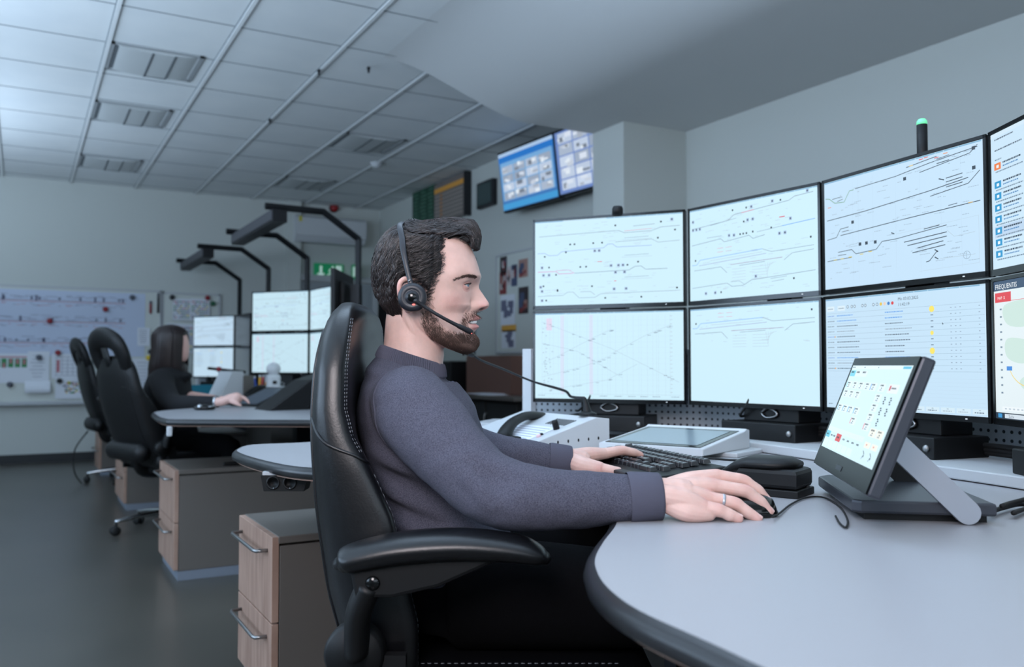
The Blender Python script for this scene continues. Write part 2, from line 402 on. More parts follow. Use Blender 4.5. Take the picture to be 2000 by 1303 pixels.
# ------------------------------------------------------------------ right far wall: signs, displays, board, cabinet
def on_wall(px0, py0, px1, py1, X, d):
    """box hung on the right wall, from projected corners (far-top, near-bottom)"""
    a = PX(px0, py0, X); c = PX(px1, py1, X); return V((X+d/2, (a.y+c.y)/2, (a.z+c.z)/2)), abs(a.y-c.y), abs(a.z-c.z)
# departure board (green) and orange/grey timetable, on the wall
m_dg = mat('dark_green_board', (24, 62, 46), .5, var=(18, (30, 76, 56)))
e = empty('green_board', (XF, 8.75, 2.74), 'dark green board with pale text lines high on the right wall', 'notice board')
b = one(m_dg, False); b.box((-.03, 0, 0), (.05, .62, .5)); b.build('panel', e)
b = one(mat('pale_green_text', (90, 130, 110), .7), False); rr = random.Random(4)
for i in range(11):
    for k in range(3): b.box((-.057, .2-.2*k+rr.uniform(-.02, .02), .2-.04*i), (.003, rr.uniform(.08, .15), .012))
b.build('text_lines', e)
e = empty('timetable_board', (XF, 8.07, 2.71), 'grey timetable board with an orange header strip on the right wall', 'notice board')
one(mat('grey_board', (120, 112, 108), .5), False).box((-.045, 0, 0), (.05, .72, .42)).build('panel', e)
one(mat('orange_strip', (226, 160, 70), .5), False).box((-.0725, 0, .13), (.004, .7, .05)).build('header_strip', e)
b = one(mat('timetable_rows', (160, 150, 142), .6), False)
for i in range(7): b.box((-.0725, 0, .07-.04*i), (.003, .66, .014))
b.use(mat('timetable_orange', (190, 130, 80), .6))
for i in range(7): b.box((-.0735, .18, .07-.04*i), (.003, .05, .02))
b.build('text_rows', e)
one(m_dark, False).box((-.04, -.37, 0), (.07, .03, .44)).build('side_frame', e)
e = empty('small_display', (XF, 7.31, 2.635), 'small dark square display on the right wall left of the televisions', 'display')
one(m_dark, False).box((-.03, 0, 0), (.05, .33, .25), bev=.006).build('casing', e)
one(mat('dim_green_screen', (62, 78, 78), .25), False).box((-.0565, 0, 0), (.004, .28, .2)).build('screen', e)
one(m_dark, False).box((-.006, 0, 0), (.012, .1, .1)).build('wall_mount', e)
# two televisions with camera views, tilted towards the room
def tv(TL, TR, BR, BL, seed, label):
    TL, TR, BR, BL = map(V, (TL, TR, BR, BL)); W = (TR-TL).length; H = (TL-BL).length
    ex = (TR-TL).normalized(); ez = (TL-BL); ez = (ez-ex*ez.dot(ex)).normalized(); ey = ez.cross(ex)   # -ey faces viewer
    c = (TL+TR+BR+BL)/4
    e = bpy.data.objects.new('television', None); COL.objects.link(e); tag(e, label, 'television', 'televisions with camera views')
    Mx = M4((ex, ey, ez)).transposed().to_4x4(); Mx.translation = c; e.matrix_world = Mx
    one(m_black, False).box((0, .03, 0), (W, .055, H), bev=.004).build('casing', e)
    s = one(glow((70, 130, 200) if seed == 1 else (120, 150, 215), .8), False); s.box((0, -.0005, 0), (W-.03, .004, H-.04))
    rr = random.Random(seed); y = -.003
    if seed == 1:
        s.use(glow((175, 205, 240), .9)); s.box((0, y, H/2-.035), (W-.03, .002, .03))
        s.use(glow((40, 120, 205), .9)); s.box((0, y, H/2-.08), (W-.03, .002, .06))
        s.use(glow((70, 160, 220), .9)); s.box((0, y, -H/2+.05), (W-.03, .002, .05))
        s.use(glow((120, 175, 225), .9)); s.box((0, y-.0003, 0), (W-.07, .002, H-.2))
        cols, rows, zz0, zz1 = 4, 4, -H/2+.1, H/2-.13
    else: cols, rows, zz0, zz1 = 4, 5, -H/2+.04, H/2-.03
    ww = (W-.1)/cols; hh = (zz1-zz0)/rows
    for j in range(rows):
        for i in range(cols):
            x = -W/2+.05+ww*(i+.5); z = zz0+hh*(j+.5)
            g = rr.randint(165, 225); s.use(glow((g-15, g, min(255, g+22)), .9)); s.box((x, y-.001, z), (ww*.92, .002, hh*.88))
            for q in range(3):
                g = rr.choice((130, 185, 215, 235, 245)); s.use(glow((g-10 if g > 20 else g, g, min(255, g+15)), .9))
                s.box((x+rr.uniform(-.3, .3)*ww, y-.002-.0004*q, z+rr.uniform(-.3, .3)*hh), (ww*rr.uniform(.15, .45), .002, hh*rr.uniform(.15, .5)), bev=0)
            s.use(glow((210, 215, 170), .8)) if rr.random() < .25 else None
    s.build('screen', e)
    one(m_dark, False).box((0, .09, -.05), (.16, .09, .2)).build('wall_mount', e)
    return e
XT = 3.60
a = [PX(966, 304, XT), PX(1073, 262, XT), PX(1099, 384, XT+.07), PX(990, 415, XT+.07)]
tv(*a, 1, 'left television with a blue header bar over tiled camera views')
d = a[1]-a[0]; d2 = a[2]-a[3]
g = d.normalized()*.012
tv(a[1]+g, a[1]+g+d*1.02, a[2]+g+d2*1.02, a[2]+g, 2, 'right television half hidden by the pillar, tiled camera views')
# notice whiteboard
e = empty('whiteboard', (XF, 6.4, 1.12), 'whiteboard on the right wall hung with photos and sheets, beside the monitor wall', 'whiteboard')
one(m_wb, False).box((-.012, 0, .45), (.02, 1.42, .9)).build('writing_surface', e)
f = one(m_lgrey, False)
for s in (-1, 1): f.box((-.015, s*.72, .45), (.03, .02, .92))
for z in (0, .9): f.box((-.015, 0, z), (.03, 1.44, .02))
f.build('frame', e)
def wsheet(px0, py0, px1, py1, m, label, cols=None, cat_='photo', nm='photo_print'):
    c, w, h = on_wall(px0, py0, px1, py1, XF-.024, -.002)
    b = one(m, False); b.box((0, 0, 0), (.0012, w, h))
    if cols:
        rr = random.Random(int(px0))
        for i in range(7): b.use(rr.choice(cols)); b.box((-.0015-.0002*i, rr.uniform(-.28, .28)*w, rr.uniform(-.3, .3)*h), (.0006, w*rr.uniform(.2, .4), h*rr.uniform(.15, .4)))
    o = b.build(nm); o.location = c; tag(o, label, cat_)
mp = [mat('photo_dark', (52, 40, 44), .5), mat('photo_red', (130, 48, 50), .5), mat('photo_skin', (170, 130, 120), .5), mat('photo_blue', (70, 80, 110), .5), mat('photo_pale', (200, 190, 190), .5)]
wsheet(977, 503, 990, 533, mp[0], 'dark photo print at the top left corner of the photo board', mp)
wsheet(976, 533, 989, 574, mp[1], 'tall reddish photo print below the dark one', mp)
wsheet(990, 522, 999, 556, mp[4], 'narrow pale photo print of standing people', mp)
wsheet(999, 518, 1010, 558, mp[3], 'bluish photo print in the middle of the photo board', mp)
wsheet(1013, 508, 1031, 540, mp[2], 'square group photo near the top right of the photo board', mp)
wsheet(1013, 562, 1032, 612, mp[0], 'lower dark photo print on the photo board', mp)
wsheet(978, 578, 1006, 634, m_paper, 'white text sheet below the photos', [m_ink], 'paper sheet', 'wall_sheet')
wsheet(980, 646, 1007, 680, m_paper, 'lower white text sheet on the photo board', [m_ink], 'paper sheet', 'wall_sheet')
wsheet(980, 636, 1008, 647, mat('orange_card', (222, 165, 70), .6), 'orange strip card between two white sheets', None, 'card', 'note_card')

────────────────

Look through the listing above. Pick out each line with "from" and copy it.

EXERCISE RESULT:
The Blender Python script for this scene continues. Write part 2, from line 402 on. More parts follow. Use Blender 4.5. Take the picture to be 2000 by 1303 pixels.
    """box hung on the right wall, from projected corners (far-top, near-bottom)"""